L’établissement à Zurich après la guerre
Il n’est aujourd’hui plus possible de déterminer quels ont été la portée et l’impact des tracts sur la population allemande. Après la fin de la guerre, Alexander M. Kaiser a pu se réinstaller à Zurich sous son pseudonyme A. M. Cay en tant que caricaturiste et dessinateur publicitaire. Jusque dans les années 1960, il a continué à caricaturer les puissants de ce monde pour le magazine «Sie & Er», et surtout pour le «Nebelspalter».
Alexander M. Kaiser, alias A. M. Cay, est né le 20 septembre 1887 à Vienne.
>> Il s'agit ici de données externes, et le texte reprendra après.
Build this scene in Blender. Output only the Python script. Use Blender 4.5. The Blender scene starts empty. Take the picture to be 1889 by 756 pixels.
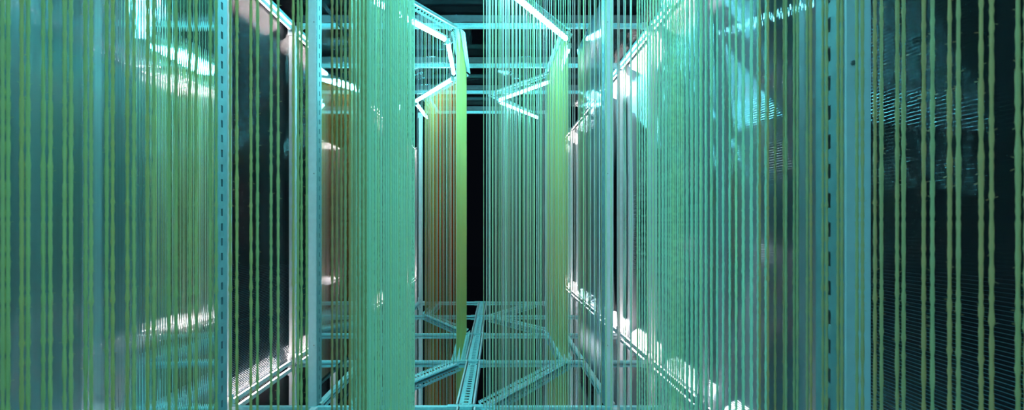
import bpy, math, random
from mathutils import Vector
random.seed(7)
C = bpy.context.scene.collection
PI = math.pi

# ------------------------------------------------------------------ helpers
class MB:
    """collects geometry, then links it as one mesh object"""
    def __init__(s):
        s.v = []; s.f = []; s.sm = []
    def box(s, x0, x1, y0, y1, z0, z1):
        n = len(s.v)
        s.v += [(x0,y0,z0),(x1,y0,z0),(x1,y1,z0),(x0,y1,z0),(x0,y0,z1),(x1,y0,z1),(x1,y1,z1),(x0,y1,z1)]
        s.f += [(n,n+3,n+2,n+1),(n+4,n+5,n+6,n+7),(n,n+1,n+5,n+4),(n+1,n+2,n+6,n+5),(n+2,n+3,n+7,n+6),(n+3,n,n+4,n+7)]
        s.sm += [False]*6
        return s
    def obox(s, o, u, v, w, u0, u1, v0, v1, w0, w1):
        """box in the frame o + a*u + b*v + c*w"""
        n = len(s.v)
        for c in (w0, w1):
            for a, b in ((u0,v0),(u1,v0),(u1,v1),(u0,v1)):
                s.v.append(tuple(o + u*a + v*b + w*c))
        s.f += [(n,n+3,n+2,n+1),(n+4,n+5,n+6,n+7),(n,n+1,n+5,n+4),(n+1,n+2,n+6,n+5),(n+2,n+3,n+7,n+6),(n+3,n,n+4,n+7)]
        s.sm += [False]*6
        return s
    def bevbox(s, x0, x1, y0, y1, z0, z1, b=.003):
        """upright bar with chamfered long edges (extruded octagon along z)"""
        p = [(x0+b,y0),(x1-b,y0),(x1,y0+b),(x1,y1-b),(x1-b,y1),(x0+b,y1),(x0,y1-b),(x0,y0+b)]
        n = len(s.v)
        s.v += [(x,y,z0) for x,y in p] + [(x,y,z1) for x,y in p]
        for i in range(8):
            j = (i+1) % 8
            s.f.append((n+i,n+j,n+8+j,n+8+i)); s.sm.append(False)
        s.f.append(tuple(n+i for i in reversed(range(8)))); s.sm.append(False)
        s.f.append(tuple(n+8+i for i in range(8))); s.sm.append(False)
        return s
    def tube(s, pts, rad, sides=8, smooth=True, caps=True):
        pts = [Vector(p) for p in pts]
        if not hasattr(rad, '__len__'): rad = [rad]*len(pts)
        d = (pts[-1]-pts[0]).normalized()
        a = d.orthogonal().normalized(); b = d.cross(a)
        n = len(s.v)
        for p, r in zip(pts, rad):
            for k in range(sides):
                t = 2*PI*k/sides
                s.v.append(tuple(p + a*(r*math.cos(t)) + b*(r*math.sin(t))))
        for i in range(len(pts)-1):
            for k in range(sides):
                j = (k+1) % sides
                s.f.append((n+i*sides+k, n+i*sides+j, n+(i+1)*sides+j, n+(i+1)*sides+k)); s.sm.append(smooth)
        if caps:
            s.f.append(tuple(n+k for k in reversed(range(sides)))); s.sm.append(False)
            m = n+(len(pts)-1)*sides
            s.f.append(tuple(m+k for k in range(sides))); s.sm.append(False)
        return s
    def perf(s, o, u, v, w, L, wd, th, pitch, slot, sw, off=0):
        """perforated flat strip: o corner, u length, v width, w thickness; one row of slots"""
        e = (wd-sw)/2
        s.obox(o,u,v,w, 0,L, 0,e, 0,th)
        s.obox(o,u,v,w, 0,L, wd-e,wd, 0,th)
        k = 0; a = off
        gap = pitch-slot
        while a < L:
            s.obox(o,u,v,w, a, min(a+gap, L), e, wd-e, 0, th)
            a += pitch
        return s
    def build(s, name, mat, parent=None):
        me = bpy.data.meshes.new(name)
        me.from_pydata(s.v, [], s.f)
        me.polygons.foreach_set('use_smooth', s.sm)
        me.materials.append(mat)
        me.update()
        ob = bpy.data.objects.new(name, me)
        C.objects.link(ob)
        if parent: ob.parent = parent
        return ob

def tag(o, label=None, cat=None, group=None, kind=None):
    if label: o['label'] = label
    if cat: o['category'] = cat
    if group: o['group'] = group
    if kind: o['kind'] = kind
    return o

def thing(name, label, cat, loc=(0,0,0), group=None):
    o = bpy.data.objects.new(name, None); C.objects.link(o); o.location = loc
    o.empty_display_size = .05
    return tag(o, label, cat, group)

# ------------------------------------------------------------------ materials
def mat(name):
    m = bpy.data.materials.new(name); m.use_nodes = True
    nt = m.node_tree; nt.nodes.clear()
    out = nt.nodes.new('ShaderNodeOutputMaterial')
    return m, nt, out
def principled(name, col, rough=.5, metal=0, noise=0, spec=.5, scale=30):
    m, nt, out = mat(name)
    p = nt.nodes.new('ShaderNodeBsdfPrincipled')
    p.inputs['Base Color'].default_value = (*col, 1); p.inputs['Roughness'].default_value = rough
    p.inputs['Metallic'].default_value = metal; p.inputs['Specular IOR Level'].default_value = spec
    if noise:
        tc = nt.nodes.new('ShaderNodeTexCoord'); nz = nt.nodes.new('ShaderNodeTexNoise')
        nz.inputs['Scale'].default_value = scale
        r = nt.nodes.new('ShaderNodeValToRGB')
        r.color_ramp.elements[0].position = .3; r.color_ramp.elements[1].position = .7
        r.color_ramp.elements[0].color = (*[c*(1-noise) for c in col], 1)
        r.color_ramp.elements[1].color = (*[min(1, c*(1+noise)) for c in col], 1)
        nt.links.new(tc.outputs['Object'], nz.inputs['Vector']); nt.links.new(nz.outputs['Fac'], r.inputs['Fac'])
        nt.links.new(r.outputs['Color'], p.inputs['Base Color'])
    nt.links.new(p.outputs[0], out.inputs[0])
    return m
def emission(name, col, strength):
    m, nt, out = mat(name)
    e = nt.nodes.new('ShaderNodeEmission'); e.inputs[0].default_value = (*col, 1); e.inputs[1].default_value = strength
    nt.links.new(e.outputs[0], out.inputs[0])
    return m
def clear_plastic(name, tint, scat, trans, refl, rough, scat_amt, blur=0):
    """clear extruded polycarbonate: see-through, faint milky scatter, fresnel gloss"""
    m, nt, out = mat(name)
    N = nt.nodes.new; L = nt.links.new
    t = N('ShaderNodeBsdfTransparent'); t.inputs[0].default_value = (*tint, 1)
    d = N('ShaderNodeBsdfDiffuse'); d.inputs[0].default_value = (*scat, 1)
    tl = N('ShaderNodeBsdfTranslucent'); tl.inputs[0].default_value = (*scat, 1)
    dm = N('ShaderNodeMixShader'); dm.inputs[0].default_value = .5
    L(d.outputs[0], dm.inputs[1]); L(tl.outputs[0], dm.inputs[2])
    m1 = N('ShaderNodeMixShader'); m1.inputs[0].default_value = scat_amt
    if blur:
        # the flutes smear what stands behind
        rf = N('ShaderNodeBsdfRefraction'); rf.inputs[0].default_value = (*tint, 1)
        rf.inputs['IOR'].default_value = 1.15; rf.inputs['Roughness'].default_value = .34
        mb_ = N('ShaderNodeMixShader'); mb_.inputs[0].default_value = blur
        L(t.outputs[0], mb_.inputs[1]); L(rf.outputs[0], mb_.inputs[2]); t = mb_
    L(t.outputs[0], m1.inputs[1]); L(dm.outputs[0], m1.inputs[2])
    g = N('ShaderNodeBsdfGlossy'); g.inputs['Roughness'].default_value = rough
    g.inputs[0].default_value = (.95,.98,1,1)
    lw = N('ShaderNodeLayerWeight'); lw.inputs[0].default_value = refl
    m2 = N('ShaderNodeMixShader')
    L(lw.outputs['Fresnel'], m2.inputs[0]); L(m1.outputs[0], m2.inputs[1]); L(g.outputs[0], m2.inputs[2])
    L(m2.outputs[0], out.inputs[0])
    return m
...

Selon ses propres déclarations, il aurait été de nationalité tchèque, puis allemande, avant de devenir apatride dans les années 1930. Après une formation de peintre à Vienne et diverses activités dans des théâtres de Londres, Kaiser s’installe à Berlin avant la Première Guerre mondiale. Il y travaille comme graphiste publicitaire et architecte indépendant dans son propre atelier sous le pseudonyme A. M. Cay. En 1929, Kaiser est chargé de la transformation du théâtre Plaza à Berlin. En 1938, il part en France pour échapper aux nazis, puis, dès le début de la guerre, il est interné dans différents camps. Au début de l’année 1943, il s’enfuit en Suisse. À partir de 1946, après avoir exercé le métier de professeur de dessin à titre d’activité accessoire, Alexander M. Kaiser travaille régulièrement comme caricaturiste pour «Sie & Er», le «Nebelspalter» et d’autres publications. Il meurt à Zurich en 1971.
Bibliographie et sources
- Klaus Kirchner; Michel Girard (Hrsg.): Flugblätter aus Frankreich 1939, 1940. Erlangen: Verlag D + C, 1981.
- Klaus Kirchner: Erotische Flugblätter in Europa im 20. Jahrhundert. Erlangen: Verlag D + C, 2010.
- Christof Mauch: Schattenkrieg gegen Hitler: das Dritte Reich im Visier der amerikanischen Geheimdienste 1941 – 1945. Stuttgart: Deutsche Verlags-Anstalt, 1999.
- Moritz Rauchhaus, Tobias Roth (Hrsg.): Eine Sammlung amerikanischer, britischer, deutscher, französischer und sowjetischer Feindflugblätter des Zweiten Weltkriegs. Berlin: Verlag Das Kulturelle Gedächtnis, 2020.